Thursday, February 4, 2010

Devi Art Foundation's show of Pakistani art

The highlight of my Delhi trip was a visit to Lekha and Anupam Poddar's Devi Art Foundation in Gurgaon. The current show Resemble Reassemble, curated by Rashid Rana, is an exquisite cross-section of contemporary Pakistani art, featuring the work of 45 young and youngish artists.

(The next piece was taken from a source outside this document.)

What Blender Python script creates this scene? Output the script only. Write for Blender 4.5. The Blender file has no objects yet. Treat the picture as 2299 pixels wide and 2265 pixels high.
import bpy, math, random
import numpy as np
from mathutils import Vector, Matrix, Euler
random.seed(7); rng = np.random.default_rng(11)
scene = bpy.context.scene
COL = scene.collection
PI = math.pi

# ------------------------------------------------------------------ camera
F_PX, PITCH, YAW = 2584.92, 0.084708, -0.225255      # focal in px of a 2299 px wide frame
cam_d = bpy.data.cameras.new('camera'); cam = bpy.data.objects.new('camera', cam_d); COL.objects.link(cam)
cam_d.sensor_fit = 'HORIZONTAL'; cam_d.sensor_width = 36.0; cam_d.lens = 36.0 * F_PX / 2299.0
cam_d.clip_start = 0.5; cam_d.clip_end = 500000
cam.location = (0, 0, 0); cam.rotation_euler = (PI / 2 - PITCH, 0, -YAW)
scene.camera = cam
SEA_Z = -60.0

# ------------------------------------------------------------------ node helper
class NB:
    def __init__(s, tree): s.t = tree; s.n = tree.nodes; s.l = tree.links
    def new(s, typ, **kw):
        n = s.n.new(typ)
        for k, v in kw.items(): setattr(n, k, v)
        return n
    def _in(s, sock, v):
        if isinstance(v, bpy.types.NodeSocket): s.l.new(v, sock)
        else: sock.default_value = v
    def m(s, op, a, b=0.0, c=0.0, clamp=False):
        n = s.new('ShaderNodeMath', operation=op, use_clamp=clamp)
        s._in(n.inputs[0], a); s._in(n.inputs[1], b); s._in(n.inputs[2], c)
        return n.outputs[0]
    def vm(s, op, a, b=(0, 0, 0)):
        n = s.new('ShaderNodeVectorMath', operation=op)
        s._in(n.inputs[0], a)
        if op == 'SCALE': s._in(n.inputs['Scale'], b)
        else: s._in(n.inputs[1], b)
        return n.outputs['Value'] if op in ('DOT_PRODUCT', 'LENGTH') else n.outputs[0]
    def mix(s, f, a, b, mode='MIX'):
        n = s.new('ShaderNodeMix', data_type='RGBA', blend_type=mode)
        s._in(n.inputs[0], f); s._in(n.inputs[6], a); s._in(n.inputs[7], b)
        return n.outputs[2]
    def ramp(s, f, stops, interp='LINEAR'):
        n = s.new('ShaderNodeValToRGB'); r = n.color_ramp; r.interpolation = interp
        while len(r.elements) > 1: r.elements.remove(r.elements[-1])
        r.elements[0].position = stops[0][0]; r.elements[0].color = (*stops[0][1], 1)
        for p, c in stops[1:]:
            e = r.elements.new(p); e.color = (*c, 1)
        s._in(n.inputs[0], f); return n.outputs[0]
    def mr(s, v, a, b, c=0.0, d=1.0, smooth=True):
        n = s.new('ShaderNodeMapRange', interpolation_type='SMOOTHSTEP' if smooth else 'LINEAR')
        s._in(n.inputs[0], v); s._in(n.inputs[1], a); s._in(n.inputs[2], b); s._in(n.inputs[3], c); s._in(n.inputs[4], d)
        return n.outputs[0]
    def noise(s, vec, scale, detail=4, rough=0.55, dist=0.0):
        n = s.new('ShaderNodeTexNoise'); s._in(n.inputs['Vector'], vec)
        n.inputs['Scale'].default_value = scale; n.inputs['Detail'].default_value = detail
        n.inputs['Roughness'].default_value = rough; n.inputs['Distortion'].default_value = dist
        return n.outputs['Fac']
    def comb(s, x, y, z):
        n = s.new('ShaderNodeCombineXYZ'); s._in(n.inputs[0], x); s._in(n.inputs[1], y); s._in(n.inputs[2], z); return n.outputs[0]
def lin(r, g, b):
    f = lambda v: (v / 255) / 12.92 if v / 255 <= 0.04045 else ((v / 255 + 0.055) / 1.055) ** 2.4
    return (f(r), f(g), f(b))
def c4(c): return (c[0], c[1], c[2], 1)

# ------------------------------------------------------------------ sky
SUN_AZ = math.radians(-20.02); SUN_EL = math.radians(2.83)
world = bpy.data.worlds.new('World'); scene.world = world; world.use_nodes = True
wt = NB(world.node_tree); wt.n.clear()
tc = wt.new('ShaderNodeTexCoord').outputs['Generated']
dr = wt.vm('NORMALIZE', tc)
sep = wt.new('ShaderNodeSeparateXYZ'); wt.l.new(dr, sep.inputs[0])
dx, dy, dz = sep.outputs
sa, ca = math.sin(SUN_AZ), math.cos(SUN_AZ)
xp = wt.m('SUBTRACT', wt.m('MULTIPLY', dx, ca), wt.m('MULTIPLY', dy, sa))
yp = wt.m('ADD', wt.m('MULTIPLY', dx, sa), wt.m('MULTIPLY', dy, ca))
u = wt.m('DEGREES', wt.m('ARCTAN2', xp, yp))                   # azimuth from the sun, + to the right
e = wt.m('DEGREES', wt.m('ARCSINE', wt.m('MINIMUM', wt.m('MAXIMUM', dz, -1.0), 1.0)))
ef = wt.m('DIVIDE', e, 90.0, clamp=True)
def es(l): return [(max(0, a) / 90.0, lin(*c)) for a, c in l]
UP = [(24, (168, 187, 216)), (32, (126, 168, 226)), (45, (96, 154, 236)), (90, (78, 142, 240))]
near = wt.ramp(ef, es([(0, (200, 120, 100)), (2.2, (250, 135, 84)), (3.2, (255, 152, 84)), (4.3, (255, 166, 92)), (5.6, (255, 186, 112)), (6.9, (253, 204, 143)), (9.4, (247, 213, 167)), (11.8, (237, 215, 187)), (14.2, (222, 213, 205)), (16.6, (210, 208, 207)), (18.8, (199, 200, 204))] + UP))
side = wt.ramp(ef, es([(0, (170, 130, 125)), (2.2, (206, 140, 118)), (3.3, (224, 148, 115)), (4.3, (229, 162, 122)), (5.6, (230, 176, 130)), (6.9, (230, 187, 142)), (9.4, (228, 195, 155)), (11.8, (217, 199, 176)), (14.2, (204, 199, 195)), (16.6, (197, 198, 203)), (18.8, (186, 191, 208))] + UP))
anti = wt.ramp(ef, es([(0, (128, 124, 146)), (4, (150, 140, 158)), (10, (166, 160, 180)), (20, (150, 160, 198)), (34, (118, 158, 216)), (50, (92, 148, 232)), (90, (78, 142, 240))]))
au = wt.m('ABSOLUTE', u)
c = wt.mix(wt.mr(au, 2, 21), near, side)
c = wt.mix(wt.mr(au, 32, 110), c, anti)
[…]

The Devi Art Foundation building, clad in rusted steel, stands out among the glass towers and fanciful facades of Gurgaon's shopping centres and offices. About one in twenty people traversing the road will find it a relief from structures that marry Greek pediments and Rajasthani jharokhas. 95% will see it as an eyesore in the midst of gorgeous edifices.
I don't know how much of what I say about Resemble Reassemble applies to contemporary Pakistani art in general. The Poddars have used their own taste in putting a collection together, and Rashid Rana has added his curatorial vision, concentrating on an international look while downplaying issues of identity and politics, an approach I thoroughly favour. Nevertheless, forty-five artists is a large number. If there were a show of forty-five contemporary Indian artists, I'd consider it a fair survey.
Maybe I'm jaded from seeing too much Indian painting, video and installation, but I found the Pakistanis superior in a number of ways. There was a greater sense of restraint in the pieces, as opposed to the noise and spill that characterises Indian surveys. The use of materials, from motorcycle silencers to eggshells, was innovative, purposeful and finely controlled. Nobody tried to do too much with a single work, but stayed within the limitations of the medium and scale. While cliches were not absent, they weren't as abundant as in a typical Indian show. If I counted right, at least half the artists were women.
I don't have the catalogue and, not having had the leisure of taking notes while in the museum, can't offer a detailed analysis of individual pieces. One thing Resemble Reassemble proved was the injustice propagated by Charles Saatchi in shoving a couple of prominent Pakistani artists (Rashid Rana included) into his gallery's current show The Empire Strikes Back: Indian Art Today. Not only is the notion of being placed in an Indian show inherently insulting (not because of any enmity between the nations; simply because the two countries are distinct), but it is clear that Pakistani art is capable of standing on its own in an international survey. In fact, having seen the Saatchi catalogue, it is clear to me that Resemble Reassemble is a far superior exhibition to The Empire Strikes Back, which has all the defects I mentioned earlier: loudness, spillage, cliches.